Note: As others have mentioned, if the object you want to write has members that dynamically allocate memory or otherwise make use of pointers, then the pointed to memory will not be written by a single simple fstream::write call.
will serialization give a significant boost in storage efficiency?
In theory, binary data can often be both smaller than plain-text and faster to read and write. In practice, unless you're dealing with very large amounts of data, you'll probably never notice the difference. Hard drives are large and processors are fast these days.
And efficiency isn't the only thing to consider:
Binary data is harder to examine, debug, and modify if necessary. At least without additional tools, but even then plain-text is still usually easier.
If your data files are going to persist between different versions of your program, then what happens if you need to change the layout of your objects? It can be irritating to write code so that a version 2 program can read objects in a version 1 file. Furthermore, unless you take action ahead of time (like by writing a version number in to the file) then a version 1 program reading a version 2 file is likely to have serious problems.
Will you ever need to validate the data? For instance, against corruption or against malicious changes. In a binary scheme like this, you'd need to write extra code. Whereas when using plain-text the conversion routines can often help fill the roll of validation.

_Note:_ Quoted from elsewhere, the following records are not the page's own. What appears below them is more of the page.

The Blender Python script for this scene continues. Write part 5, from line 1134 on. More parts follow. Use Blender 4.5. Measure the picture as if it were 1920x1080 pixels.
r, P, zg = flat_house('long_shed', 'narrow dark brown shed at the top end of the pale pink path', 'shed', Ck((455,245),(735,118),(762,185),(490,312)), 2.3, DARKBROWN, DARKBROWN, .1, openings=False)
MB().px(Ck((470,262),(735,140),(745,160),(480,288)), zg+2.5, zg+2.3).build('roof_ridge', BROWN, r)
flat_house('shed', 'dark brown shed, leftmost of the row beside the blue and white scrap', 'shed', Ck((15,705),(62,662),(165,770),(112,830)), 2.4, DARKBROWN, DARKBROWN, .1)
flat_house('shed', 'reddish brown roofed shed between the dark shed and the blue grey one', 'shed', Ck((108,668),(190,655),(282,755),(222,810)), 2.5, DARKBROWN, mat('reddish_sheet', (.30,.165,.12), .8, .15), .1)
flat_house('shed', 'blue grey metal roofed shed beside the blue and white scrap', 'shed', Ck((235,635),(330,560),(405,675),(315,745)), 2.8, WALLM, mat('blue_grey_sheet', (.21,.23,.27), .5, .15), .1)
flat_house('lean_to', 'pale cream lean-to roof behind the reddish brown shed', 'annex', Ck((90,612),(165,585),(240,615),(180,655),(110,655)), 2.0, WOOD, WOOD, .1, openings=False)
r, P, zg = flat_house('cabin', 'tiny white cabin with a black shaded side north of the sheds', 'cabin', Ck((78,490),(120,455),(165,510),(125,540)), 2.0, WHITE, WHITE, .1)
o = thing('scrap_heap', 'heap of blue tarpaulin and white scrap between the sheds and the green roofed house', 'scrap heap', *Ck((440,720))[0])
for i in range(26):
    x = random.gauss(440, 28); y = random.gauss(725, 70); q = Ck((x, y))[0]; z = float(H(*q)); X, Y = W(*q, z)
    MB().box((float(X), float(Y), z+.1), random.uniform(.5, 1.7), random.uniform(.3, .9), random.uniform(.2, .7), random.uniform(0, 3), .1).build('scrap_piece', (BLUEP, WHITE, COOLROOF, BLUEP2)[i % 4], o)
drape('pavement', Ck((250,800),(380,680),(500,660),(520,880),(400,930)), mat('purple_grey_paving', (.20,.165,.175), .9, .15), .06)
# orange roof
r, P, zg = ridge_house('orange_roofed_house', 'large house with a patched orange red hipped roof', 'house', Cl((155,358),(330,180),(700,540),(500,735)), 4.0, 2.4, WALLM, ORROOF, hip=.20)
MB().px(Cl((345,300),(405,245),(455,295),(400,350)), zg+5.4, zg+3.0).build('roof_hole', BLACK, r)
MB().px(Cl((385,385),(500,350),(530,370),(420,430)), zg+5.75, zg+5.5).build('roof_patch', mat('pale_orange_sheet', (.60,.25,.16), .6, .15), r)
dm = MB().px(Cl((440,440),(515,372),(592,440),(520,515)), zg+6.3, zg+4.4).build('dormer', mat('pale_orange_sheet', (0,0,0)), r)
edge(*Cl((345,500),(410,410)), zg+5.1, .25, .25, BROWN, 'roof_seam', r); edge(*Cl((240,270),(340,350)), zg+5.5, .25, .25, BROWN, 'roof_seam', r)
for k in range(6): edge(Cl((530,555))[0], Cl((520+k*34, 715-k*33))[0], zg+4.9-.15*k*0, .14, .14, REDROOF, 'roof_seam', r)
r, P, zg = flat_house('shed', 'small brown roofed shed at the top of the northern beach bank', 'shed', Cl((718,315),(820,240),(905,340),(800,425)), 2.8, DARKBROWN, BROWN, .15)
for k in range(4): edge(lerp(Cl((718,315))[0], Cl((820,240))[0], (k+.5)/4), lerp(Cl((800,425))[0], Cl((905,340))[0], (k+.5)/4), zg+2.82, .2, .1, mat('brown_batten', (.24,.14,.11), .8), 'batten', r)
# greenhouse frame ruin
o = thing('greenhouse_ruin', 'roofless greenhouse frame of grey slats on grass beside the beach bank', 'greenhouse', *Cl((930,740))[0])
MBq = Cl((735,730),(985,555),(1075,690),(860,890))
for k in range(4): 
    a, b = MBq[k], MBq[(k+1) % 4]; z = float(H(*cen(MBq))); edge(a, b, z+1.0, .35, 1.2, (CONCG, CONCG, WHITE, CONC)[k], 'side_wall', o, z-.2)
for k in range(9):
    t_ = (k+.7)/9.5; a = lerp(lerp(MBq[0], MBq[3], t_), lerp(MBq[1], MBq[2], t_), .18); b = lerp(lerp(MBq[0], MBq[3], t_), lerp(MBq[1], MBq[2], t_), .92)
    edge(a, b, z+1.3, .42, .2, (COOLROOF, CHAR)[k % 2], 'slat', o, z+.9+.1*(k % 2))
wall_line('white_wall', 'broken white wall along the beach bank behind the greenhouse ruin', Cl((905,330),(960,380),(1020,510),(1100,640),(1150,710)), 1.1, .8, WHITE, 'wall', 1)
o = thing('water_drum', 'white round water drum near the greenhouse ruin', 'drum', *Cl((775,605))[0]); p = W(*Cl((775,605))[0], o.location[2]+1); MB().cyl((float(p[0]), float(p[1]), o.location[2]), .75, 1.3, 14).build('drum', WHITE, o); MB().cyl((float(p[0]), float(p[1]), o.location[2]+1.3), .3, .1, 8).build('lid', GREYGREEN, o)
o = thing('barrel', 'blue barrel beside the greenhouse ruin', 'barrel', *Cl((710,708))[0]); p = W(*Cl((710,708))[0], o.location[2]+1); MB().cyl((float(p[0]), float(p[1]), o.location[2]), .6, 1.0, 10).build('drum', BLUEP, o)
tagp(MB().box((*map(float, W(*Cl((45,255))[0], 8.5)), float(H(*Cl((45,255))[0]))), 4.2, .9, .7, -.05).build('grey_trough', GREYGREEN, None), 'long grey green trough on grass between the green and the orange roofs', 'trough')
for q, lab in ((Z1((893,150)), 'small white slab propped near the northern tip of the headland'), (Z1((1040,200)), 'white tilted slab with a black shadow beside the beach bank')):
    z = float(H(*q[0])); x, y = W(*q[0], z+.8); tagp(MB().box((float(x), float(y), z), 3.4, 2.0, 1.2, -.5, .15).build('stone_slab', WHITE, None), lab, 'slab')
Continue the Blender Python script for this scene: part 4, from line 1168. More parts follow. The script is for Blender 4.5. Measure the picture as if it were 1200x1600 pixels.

Of course, a good serialization library can help out with some of these issues. And so could a good plain-text format library (for instance, a library for XML). If you're still learning, then I'd suggest trying out both ways to get a feel for how they work and what might do best for your purposes.
What you are trying to do (reading and writing raw memory to/from file) will invoke undefined behaviour, will break for anything that isn't a plain-old-data type, and the files that are generated will be platform dependent, compiler dependent and probably even dependent on compiler settings.
C++ doesn't have any built-in way of serializing complex data. However, there are libraries that you might find useful. For example:
http://www.boost.org/doc/libs/1_40_0/libs/serialization/doc/index.html
Did you have already a look at boost::serialization, it is robust, has a good documentation, supports versioning and if you want to switch to an XML format instead of a binary one, it'll be easier.
Fstream.write simply writes raw data to a file. The first parameter is a pointer to the starting address of the data. The second parameter is the length (in bytes) of the object, so write knows how many bytes to write.
file.write((char*)&object,sizeof(className));
^
This line is converting the address of object to a char pointer.
historyFile.write((char*)i,sizeof(Referral));
^
This line is trying to convert an object (i) into a char pointer (not valid)
historyFile.write(i,sizeof(Referral));
^
This line is passing write an object, when it expects a char pointer.